February 2014 was a cold month for Tokyo residents, In the bustling suburb of Shibuya, the Mt. Gox bitcoin exchange felt the chill most acutely, Over the course of a few weeks, they fell victim to one of the most infamous BGP hacks in recent history. Using credentials from a Mt.Gox auditor's compromised computer, an audacious hacker transferred almost half a billion Mt. Gox customer's bitcoins to himself.
In 2017, a Distributed Denial of Service (DDOS) attack took down Internet services for most of the US Eastern Seaboard.
In 2018, for just over an hour connections to Google Cloud services, APIs, and websites were diverted through overseas IP addresses, snaking their way through systems in Russia and China. Sites and apps built on Google Cloud, such as Spotify, Nest, and Snapchat, were affected.
As recently as June of this year, huge swaths of Europe’s mobile traffic took an unwelcome detour through state-backed China Telecom. While the 24th of the month saw the internet suffer what Cloudflare referred to as a ‘small heart attack’, an unsuspecting little business in northern Pennsylvania became the main freeway for all Verizon internet traffic.
All these ‘incidents’ and ‘accidents’ have a common denominator; a fundamental weakness in the Border Gateway Protocol (BGP).
The Three-Napkins ProtocolThe 411: BGP manages how routers send data across the vast nexus that constitutes the internet. BGP helps routers pick through the boundless permutations and combinations of transit paths to pick the best suited.
Conceived in 1989, Kirk Lougheed of Cisco and Yakov Rekhter of IBM scribbled the design for their routing protocol on two napkins while eating lunch at an Internet Engineering Task Force (IETF) conference.
Their version of BGP remains more or less the same since 1994 but, though BGP, scales well, the internet is a very different beast to what it was 25 years ago. Rekhter and Lougheed built their protocol with trust in mind. Their protocol relies on the honor system, which allows the pushing and pulling of data by anonymous parties.
They simply did not consider the importance of independent route claim verification for individual networks. BGP’s inception was during the lofty, utopian era, when the goal of the internet was the righteous provision of an information pathway for all humankind and the sooner the better.
In the early days of the Internet, getting stuff to work was the primary goal. There was no concept that people would use this to do malicious things. . . . Security was not a big issue.
BGP Co-Inventor, Kirk Lougheed
Unfortunately, in their haste towards progress, they innocently devised a protocol ripe for the picking. With no system for checking the veracity of BGP messages, the risk of outages, or data interception and deception, data flows can backup or reroute causing all manner of connectivity issues.
BGP is struggling under its own weight.
So how did it win the battle of the routing protocols when there were efforts afoot to build competitors? Simple, it won because it was simple. It keeps the internet’s data flowing. It’s fast, nimble and pragmatic in construct. What it is not, however, is secure.

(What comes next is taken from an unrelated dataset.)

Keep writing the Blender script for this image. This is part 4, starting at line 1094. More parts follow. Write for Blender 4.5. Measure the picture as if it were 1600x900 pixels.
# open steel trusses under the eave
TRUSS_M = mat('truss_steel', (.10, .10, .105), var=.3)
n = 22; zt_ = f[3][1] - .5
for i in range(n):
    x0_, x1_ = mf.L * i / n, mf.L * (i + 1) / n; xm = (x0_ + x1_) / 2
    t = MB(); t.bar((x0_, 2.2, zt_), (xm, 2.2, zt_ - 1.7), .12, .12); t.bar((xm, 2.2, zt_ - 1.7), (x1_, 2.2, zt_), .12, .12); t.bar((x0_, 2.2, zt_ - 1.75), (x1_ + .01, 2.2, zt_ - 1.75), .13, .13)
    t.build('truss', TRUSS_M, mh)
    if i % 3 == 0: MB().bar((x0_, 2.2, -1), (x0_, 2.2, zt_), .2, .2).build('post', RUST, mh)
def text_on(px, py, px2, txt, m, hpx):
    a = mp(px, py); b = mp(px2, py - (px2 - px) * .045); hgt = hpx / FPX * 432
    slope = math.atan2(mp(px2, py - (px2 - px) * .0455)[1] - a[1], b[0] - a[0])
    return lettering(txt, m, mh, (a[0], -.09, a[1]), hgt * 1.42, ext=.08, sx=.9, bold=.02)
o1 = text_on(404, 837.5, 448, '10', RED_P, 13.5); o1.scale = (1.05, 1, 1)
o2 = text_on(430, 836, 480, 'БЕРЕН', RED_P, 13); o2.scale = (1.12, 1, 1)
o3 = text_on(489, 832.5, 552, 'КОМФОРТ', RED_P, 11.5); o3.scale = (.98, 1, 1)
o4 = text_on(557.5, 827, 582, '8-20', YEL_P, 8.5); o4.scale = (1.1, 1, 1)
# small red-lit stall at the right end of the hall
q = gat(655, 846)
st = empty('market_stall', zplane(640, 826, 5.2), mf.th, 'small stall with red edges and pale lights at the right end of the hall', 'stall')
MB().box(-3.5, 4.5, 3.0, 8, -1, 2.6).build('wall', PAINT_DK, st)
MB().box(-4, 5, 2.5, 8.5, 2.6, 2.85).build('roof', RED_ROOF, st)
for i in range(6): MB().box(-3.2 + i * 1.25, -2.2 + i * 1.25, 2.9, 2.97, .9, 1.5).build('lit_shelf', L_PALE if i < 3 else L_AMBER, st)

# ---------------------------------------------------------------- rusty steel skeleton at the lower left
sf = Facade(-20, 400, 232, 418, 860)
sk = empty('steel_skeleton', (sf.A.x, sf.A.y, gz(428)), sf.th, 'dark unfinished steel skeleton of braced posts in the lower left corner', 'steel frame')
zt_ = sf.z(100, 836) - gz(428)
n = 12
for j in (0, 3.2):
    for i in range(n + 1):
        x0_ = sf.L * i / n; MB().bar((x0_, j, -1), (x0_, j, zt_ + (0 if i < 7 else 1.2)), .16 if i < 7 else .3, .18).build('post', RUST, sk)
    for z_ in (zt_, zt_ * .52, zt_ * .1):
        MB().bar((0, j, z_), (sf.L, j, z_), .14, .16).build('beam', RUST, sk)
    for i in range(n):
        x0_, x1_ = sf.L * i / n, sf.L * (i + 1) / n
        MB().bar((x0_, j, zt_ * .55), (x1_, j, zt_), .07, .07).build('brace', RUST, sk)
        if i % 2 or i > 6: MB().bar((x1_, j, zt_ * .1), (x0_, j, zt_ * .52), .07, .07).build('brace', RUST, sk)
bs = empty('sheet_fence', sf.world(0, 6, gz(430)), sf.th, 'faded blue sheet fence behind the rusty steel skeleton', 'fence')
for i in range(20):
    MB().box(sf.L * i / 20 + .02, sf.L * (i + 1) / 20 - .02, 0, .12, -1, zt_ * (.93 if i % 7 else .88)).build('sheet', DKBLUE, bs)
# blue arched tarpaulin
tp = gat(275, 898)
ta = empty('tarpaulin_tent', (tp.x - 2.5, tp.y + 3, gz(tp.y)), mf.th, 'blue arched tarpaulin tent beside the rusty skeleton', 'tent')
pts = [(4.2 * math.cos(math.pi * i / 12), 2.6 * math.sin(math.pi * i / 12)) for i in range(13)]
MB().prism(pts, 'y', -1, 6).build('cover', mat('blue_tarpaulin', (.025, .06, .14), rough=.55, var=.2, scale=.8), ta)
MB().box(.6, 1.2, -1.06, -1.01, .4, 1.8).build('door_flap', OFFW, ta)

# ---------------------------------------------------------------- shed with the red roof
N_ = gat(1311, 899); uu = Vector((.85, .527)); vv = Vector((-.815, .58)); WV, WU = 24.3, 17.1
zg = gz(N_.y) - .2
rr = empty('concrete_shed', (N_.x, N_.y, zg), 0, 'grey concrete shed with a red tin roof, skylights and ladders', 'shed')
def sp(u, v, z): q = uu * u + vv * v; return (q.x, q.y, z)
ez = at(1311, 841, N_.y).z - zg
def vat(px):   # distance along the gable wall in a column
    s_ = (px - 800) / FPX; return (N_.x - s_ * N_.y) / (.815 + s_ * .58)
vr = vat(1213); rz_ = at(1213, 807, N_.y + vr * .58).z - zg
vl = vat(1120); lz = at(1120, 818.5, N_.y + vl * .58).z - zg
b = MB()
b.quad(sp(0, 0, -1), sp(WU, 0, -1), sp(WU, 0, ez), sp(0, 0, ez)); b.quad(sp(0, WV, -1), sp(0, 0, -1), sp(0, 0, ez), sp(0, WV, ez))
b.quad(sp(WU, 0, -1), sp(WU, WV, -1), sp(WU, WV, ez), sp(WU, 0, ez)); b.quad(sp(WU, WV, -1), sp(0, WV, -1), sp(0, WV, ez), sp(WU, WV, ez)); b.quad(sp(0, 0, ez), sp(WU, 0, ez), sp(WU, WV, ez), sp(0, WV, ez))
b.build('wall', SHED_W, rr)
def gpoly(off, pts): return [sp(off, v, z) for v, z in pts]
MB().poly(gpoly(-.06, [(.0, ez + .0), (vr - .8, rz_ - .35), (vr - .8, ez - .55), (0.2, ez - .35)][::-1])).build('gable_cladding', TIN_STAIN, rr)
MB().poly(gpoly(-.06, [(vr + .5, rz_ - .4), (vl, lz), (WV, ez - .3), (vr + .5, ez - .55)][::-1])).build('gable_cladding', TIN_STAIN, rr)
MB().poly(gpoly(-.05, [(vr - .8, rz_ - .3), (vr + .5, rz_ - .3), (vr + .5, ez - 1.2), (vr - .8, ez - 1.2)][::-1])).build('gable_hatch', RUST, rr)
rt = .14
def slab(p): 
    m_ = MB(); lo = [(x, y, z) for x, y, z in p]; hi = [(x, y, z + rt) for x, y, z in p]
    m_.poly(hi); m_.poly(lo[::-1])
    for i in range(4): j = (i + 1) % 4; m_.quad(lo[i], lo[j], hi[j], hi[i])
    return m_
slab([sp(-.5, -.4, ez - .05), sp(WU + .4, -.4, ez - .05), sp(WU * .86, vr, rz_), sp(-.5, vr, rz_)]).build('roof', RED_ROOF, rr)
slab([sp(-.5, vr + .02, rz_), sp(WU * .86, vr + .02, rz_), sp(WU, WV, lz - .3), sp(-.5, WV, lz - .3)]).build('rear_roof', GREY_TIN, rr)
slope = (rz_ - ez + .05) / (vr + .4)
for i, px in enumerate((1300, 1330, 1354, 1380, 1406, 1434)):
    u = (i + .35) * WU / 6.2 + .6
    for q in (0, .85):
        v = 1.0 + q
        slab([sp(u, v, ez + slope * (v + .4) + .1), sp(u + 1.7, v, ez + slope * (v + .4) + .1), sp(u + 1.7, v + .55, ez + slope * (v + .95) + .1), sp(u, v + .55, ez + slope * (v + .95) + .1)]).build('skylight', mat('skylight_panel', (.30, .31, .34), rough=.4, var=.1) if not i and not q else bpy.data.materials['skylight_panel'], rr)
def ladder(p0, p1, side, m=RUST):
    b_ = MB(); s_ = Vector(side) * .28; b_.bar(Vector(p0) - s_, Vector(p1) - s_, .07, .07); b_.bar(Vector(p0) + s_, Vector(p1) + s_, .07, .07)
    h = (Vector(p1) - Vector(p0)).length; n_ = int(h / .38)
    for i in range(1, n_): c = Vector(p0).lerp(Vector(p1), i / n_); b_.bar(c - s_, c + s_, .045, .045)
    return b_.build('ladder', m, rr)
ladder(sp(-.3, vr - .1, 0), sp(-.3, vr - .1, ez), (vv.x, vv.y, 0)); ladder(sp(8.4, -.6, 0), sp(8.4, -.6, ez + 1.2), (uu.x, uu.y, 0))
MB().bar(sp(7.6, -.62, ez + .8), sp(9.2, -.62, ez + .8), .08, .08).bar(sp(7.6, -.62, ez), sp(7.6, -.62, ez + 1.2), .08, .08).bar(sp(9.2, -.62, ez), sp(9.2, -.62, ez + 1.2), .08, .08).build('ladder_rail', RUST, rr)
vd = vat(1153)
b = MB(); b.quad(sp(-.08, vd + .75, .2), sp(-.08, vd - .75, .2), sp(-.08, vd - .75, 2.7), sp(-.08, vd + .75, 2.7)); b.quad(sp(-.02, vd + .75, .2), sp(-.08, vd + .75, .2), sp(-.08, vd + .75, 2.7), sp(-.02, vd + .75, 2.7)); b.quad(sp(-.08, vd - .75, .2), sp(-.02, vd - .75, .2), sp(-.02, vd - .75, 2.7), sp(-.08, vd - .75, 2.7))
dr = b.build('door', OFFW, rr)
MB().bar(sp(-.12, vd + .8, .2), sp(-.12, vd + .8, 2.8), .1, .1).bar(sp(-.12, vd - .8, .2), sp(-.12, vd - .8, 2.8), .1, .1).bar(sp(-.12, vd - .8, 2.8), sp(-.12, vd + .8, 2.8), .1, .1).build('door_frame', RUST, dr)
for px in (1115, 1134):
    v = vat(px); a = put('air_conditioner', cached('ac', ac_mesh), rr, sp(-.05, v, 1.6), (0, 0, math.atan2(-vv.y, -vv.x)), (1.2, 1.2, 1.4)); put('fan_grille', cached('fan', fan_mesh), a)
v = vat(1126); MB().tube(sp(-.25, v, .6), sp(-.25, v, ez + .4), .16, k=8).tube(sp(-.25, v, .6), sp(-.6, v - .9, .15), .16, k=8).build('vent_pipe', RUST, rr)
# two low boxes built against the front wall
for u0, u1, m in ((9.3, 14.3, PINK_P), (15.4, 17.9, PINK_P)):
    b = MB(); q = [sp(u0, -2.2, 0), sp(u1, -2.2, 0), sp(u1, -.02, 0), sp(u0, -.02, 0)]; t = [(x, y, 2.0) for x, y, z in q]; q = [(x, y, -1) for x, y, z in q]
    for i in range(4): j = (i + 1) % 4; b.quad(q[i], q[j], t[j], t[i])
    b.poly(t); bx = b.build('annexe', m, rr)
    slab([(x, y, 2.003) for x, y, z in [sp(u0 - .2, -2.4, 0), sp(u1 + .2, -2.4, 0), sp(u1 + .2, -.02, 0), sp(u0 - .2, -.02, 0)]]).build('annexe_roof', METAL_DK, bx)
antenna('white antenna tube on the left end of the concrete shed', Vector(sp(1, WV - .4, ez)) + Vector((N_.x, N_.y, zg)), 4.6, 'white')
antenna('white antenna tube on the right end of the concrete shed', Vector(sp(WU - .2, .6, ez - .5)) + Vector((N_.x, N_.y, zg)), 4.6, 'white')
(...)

In 1998 a group of 7 hackers from the L0pht collective, with Lone Gunmen-sounding names like Space, Rogue, Kingpin and Mudge, testified at a senate committee hearing that they could take down the internet in just 30 minutes by attacking the BGP. Their warnings fell on deaf ears and 21 years later, we’re still paying the price of their indifference.
In an attempt to shore defences, in light of continuous warnings, the National Institute of Standards and Technology (NIST), working with DHS, gave us the Secure Inter-Domain Routing defense standards, Still, the uptake is minimal.
The reason for the underwhelming shift to new, more secure routing protocols is likely that BGP is already here. It works. We know it. We’re not afraid of it. And significantly, it’s cheap. Once we fully subscribe to a technology we are very slow to replace it in favor of something new and unknown, especially when this unknown is costly. The result: burial under layer upon layer of outdated technology.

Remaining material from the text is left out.